The listing below is the input. Say how many of its lines contain "scene", giving the number alone.

--- begin ---

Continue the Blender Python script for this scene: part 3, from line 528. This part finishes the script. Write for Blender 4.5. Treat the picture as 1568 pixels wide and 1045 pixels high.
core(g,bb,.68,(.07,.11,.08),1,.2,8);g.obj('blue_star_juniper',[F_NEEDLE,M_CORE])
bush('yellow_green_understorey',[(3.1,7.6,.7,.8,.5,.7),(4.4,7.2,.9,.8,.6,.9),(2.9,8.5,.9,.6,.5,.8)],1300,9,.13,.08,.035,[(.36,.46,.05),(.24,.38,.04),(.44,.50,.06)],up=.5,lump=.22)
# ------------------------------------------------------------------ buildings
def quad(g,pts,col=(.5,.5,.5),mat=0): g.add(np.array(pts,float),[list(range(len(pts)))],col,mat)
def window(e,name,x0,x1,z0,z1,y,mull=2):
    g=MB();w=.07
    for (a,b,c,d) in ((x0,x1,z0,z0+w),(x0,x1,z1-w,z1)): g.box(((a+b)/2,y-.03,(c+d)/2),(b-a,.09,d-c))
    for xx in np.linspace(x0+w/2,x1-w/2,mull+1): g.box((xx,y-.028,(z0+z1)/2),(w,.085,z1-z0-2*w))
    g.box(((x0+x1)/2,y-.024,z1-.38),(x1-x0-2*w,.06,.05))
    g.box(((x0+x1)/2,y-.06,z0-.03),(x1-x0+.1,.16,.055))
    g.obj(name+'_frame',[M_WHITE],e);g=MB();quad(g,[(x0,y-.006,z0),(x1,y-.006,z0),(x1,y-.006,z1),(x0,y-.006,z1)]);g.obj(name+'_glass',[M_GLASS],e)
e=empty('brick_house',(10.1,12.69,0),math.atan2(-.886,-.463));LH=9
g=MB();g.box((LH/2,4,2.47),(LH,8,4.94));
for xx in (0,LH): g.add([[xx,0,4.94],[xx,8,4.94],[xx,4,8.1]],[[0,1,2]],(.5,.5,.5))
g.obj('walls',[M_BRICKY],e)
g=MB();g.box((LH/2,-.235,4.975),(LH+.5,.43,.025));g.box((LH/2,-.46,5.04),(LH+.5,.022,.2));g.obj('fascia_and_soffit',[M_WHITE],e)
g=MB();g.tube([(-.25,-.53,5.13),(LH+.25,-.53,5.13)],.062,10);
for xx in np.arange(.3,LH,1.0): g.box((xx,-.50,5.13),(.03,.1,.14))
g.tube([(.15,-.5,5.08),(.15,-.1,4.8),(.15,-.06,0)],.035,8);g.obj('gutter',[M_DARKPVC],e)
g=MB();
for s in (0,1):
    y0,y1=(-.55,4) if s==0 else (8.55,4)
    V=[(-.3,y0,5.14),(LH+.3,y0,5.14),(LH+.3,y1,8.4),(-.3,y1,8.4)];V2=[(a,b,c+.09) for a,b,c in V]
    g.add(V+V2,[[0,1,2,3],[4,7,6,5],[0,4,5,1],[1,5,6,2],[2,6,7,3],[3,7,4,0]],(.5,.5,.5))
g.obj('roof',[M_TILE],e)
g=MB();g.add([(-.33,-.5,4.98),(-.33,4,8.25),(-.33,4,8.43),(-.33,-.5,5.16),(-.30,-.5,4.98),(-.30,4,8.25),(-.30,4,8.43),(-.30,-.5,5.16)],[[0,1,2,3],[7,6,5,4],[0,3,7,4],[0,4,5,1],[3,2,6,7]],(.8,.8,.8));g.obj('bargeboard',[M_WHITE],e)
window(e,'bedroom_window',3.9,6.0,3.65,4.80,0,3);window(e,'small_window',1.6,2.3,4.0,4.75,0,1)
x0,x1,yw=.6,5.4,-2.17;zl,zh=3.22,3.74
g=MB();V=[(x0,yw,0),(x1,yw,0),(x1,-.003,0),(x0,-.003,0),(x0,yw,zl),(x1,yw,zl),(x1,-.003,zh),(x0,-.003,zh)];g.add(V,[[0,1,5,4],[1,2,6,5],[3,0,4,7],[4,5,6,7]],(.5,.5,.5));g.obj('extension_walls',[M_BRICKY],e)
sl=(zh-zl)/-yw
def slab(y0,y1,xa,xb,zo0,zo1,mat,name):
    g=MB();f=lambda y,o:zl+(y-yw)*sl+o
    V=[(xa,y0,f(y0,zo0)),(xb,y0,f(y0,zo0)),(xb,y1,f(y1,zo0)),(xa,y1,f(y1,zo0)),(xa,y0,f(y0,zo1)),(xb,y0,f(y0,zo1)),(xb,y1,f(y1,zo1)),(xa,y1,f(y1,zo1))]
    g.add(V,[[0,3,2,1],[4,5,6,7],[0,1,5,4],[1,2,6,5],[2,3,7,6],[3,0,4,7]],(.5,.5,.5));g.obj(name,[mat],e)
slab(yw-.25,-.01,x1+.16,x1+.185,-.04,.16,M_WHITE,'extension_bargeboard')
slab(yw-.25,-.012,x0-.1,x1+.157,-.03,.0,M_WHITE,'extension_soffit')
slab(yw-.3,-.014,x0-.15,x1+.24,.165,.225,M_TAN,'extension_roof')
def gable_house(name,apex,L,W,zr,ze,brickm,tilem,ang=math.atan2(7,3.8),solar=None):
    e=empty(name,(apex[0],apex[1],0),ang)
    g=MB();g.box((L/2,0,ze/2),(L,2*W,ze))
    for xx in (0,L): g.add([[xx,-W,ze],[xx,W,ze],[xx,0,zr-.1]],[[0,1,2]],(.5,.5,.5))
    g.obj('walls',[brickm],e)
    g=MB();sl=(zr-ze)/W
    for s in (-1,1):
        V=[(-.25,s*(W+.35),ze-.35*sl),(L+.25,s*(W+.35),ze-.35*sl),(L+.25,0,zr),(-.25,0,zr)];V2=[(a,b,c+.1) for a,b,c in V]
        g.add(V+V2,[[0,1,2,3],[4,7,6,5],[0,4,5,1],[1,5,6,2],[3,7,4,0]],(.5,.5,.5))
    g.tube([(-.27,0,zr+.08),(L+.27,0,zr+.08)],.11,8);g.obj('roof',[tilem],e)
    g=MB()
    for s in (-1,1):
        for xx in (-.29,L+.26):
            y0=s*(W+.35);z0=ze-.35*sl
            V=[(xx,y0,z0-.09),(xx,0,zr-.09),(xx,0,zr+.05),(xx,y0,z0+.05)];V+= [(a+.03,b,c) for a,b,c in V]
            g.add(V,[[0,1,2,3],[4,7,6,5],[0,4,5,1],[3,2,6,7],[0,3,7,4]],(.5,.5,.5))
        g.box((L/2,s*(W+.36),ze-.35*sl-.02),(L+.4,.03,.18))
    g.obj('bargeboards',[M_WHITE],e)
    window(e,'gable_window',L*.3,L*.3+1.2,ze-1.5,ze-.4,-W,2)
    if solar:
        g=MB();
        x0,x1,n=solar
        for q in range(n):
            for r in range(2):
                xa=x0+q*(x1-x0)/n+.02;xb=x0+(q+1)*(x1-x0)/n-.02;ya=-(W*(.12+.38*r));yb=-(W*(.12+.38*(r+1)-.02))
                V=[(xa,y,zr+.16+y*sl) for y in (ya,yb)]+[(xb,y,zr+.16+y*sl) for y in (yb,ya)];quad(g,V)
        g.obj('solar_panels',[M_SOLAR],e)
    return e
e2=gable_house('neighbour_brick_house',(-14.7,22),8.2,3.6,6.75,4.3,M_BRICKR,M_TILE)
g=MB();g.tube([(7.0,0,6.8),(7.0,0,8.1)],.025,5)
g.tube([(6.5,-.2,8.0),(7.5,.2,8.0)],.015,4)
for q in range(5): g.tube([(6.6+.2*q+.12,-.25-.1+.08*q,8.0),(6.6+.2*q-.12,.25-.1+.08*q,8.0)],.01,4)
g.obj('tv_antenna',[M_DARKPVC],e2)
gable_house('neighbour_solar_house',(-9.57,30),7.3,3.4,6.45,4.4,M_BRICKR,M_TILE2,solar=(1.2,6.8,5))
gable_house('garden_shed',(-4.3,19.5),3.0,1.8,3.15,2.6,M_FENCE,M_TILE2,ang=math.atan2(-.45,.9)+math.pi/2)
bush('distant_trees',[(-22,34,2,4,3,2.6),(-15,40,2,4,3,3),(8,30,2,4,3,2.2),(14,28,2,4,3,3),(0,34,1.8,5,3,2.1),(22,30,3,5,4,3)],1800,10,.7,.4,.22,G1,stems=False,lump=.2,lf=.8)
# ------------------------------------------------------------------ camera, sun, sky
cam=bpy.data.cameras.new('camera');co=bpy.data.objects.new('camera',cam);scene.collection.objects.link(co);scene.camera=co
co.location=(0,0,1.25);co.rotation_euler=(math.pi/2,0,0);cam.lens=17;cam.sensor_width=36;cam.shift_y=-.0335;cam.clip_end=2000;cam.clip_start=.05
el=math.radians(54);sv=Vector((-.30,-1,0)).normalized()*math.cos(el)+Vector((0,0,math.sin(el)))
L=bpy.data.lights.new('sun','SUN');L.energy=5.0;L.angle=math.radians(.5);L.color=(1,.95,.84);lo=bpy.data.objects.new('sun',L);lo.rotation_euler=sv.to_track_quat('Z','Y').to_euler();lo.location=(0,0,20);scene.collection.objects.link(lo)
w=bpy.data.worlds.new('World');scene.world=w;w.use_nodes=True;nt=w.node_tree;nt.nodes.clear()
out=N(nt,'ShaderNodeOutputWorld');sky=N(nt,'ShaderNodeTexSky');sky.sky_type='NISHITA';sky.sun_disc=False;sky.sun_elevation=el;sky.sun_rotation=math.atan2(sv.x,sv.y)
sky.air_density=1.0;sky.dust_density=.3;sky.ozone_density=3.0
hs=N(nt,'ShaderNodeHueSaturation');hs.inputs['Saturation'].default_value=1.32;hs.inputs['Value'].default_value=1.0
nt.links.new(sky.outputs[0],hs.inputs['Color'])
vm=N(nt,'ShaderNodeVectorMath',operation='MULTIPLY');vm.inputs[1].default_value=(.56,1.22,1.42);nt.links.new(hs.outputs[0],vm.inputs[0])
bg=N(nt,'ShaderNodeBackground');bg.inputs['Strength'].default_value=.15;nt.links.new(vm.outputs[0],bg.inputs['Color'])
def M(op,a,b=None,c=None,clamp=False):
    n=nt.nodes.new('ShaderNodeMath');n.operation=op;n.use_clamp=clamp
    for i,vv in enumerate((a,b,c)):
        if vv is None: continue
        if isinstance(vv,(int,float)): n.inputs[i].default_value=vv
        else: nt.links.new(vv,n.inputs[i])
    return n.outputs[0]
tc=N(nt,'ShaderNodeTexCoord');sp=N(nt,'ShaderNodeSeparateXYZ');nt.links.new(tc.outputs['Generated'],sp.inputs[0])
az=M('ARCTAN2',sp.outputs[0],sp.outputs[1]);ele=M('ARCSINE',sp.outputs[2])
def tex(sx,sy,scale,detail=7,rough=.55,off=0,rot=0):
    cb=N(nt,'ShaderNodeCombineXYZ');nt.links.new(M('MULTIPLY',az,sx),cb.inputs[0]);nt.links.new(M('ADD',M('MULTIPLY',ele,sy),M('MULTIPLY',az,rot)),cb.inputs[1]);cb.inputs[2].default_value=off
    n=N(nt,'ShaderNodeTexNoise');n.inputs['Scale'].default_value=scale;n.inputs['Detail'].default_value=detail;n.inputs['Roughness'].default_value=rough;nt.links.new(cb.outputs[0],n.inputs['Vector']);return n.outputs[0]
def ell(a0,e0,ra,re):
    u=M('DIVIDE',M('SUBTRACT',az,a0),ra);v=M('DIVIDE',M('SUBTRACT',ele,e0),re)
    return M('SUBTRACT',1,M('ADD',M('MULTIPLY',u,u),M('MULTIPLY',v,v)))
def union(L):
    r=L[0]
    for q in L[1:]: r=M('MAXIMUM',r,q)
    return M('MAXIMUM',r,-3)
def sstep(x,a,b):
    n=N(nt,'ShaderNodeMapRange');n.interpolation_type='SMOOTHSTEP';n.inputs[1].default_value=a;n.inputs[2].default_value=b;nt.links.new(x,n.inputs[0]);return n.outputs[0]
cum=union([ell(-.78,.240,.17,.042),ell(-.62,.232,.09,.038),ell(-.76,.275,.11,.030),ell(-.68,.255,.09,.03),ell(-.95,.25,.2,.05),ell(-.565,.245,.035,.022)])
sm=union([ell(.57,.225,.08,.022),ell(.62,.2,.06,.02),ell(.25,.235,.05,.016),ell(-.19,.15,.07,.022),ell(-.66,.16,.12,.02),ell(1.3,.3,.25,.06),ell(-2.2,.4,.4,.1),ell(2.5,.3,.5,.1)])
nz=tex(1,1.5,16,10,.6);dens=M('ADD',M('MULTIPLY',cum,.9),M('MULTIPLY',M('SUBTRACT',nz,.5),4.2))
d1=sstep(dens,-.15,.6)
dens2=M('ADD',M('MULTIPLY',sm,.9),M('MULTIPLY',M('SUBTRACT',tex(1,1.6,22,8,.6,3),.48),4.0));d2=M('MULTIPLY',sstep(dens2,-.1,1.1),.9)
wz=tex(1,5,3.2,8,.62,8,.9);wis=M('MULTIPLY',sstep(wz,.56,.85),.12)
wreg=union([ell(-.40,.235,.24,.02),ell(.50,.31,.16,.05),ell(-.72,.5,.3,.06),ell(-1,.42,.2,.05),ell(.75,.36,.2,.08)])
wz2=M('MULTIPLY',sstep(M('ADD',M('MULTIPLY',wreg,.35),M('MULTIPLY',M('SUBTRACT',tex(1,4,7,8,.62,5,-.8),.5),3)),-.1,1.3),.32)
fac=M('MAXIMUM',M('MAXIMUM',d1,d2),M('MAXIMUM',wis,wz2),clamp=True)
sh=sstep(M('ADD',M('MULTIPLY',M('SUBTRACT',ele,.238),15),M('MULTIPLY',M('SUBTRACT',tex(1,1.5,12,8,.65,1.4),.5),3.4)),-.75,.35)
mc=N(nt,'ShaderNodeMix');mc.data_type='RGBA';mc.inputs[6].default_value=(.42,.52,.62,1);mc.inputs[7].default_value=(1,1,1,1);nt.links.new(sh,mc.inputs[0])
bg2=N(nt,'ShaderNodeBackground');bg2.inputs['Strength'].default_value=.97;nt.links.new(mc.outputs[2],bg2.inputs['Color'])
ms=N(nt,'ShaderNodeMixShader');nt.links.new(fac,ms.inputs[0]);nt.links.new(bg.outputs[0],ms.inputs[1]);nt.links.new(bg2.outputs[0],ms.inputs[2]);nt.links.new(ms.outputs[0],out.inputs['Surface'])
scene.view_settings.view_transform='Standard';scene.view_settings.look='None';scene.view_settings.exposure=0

--- end ---

[Expected output]
5